Leroux et al. propose SVM for extreme quantile regression with heavy-tailed data
New SVM framework handles extreme value predictions with finite-sample guarantees and real-world river data.
A new paper from Leroux, Dombry, and Sabourin tackles the challenge of quantile regression when covariates take unusually large values—a problem common in finance, climate science, and engineering. The authors introduce a Support Vector Machine framework that leverages reproducing kernel Hilbert spaces to perform regression on extreme observations. By focusing on the angular components of data under regular variation assumptions, the method localizes learning in the tail of the covariate distribution, enabling robust extrapolation even in high-dimensional and nonlinear settings. The model also avoids boundedness assumptions, making it suitable for unbounded response variables. Finite-sample learning guarantees are established under mild regularity conditions.
The theoretical contributions are complemented by an empirical study on river flow data from the Danube, demonstrating practical relevance. The work unifies ideas from statistical learning and multivariate extremes, offering a principled approach to out-of-distribution generalization. This is particularly valuable for applications like flood risk assessment, extreme weather forecasting, and anomaly detection where rare but catastrophic events must be predicted accurately.

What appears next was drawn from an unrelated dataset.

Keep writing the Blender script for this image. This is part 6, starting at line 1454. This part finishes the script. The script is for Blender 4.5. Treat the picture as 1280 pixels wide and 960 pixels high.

- Uses SVM with reproducing kernel Hilbert spaces for nonlinear, high-dimensional extreme quantile regression.
- Provides finite-sample learning guarantees for heavy-tailed inputs without restrictive transformations.
- Validated on Danube river flow data, showing practical applicability in environmental extremes.
Why It Matters
Enables reliable predictions for rare, catastrophic events by unifying statistical learning with extreme value theory.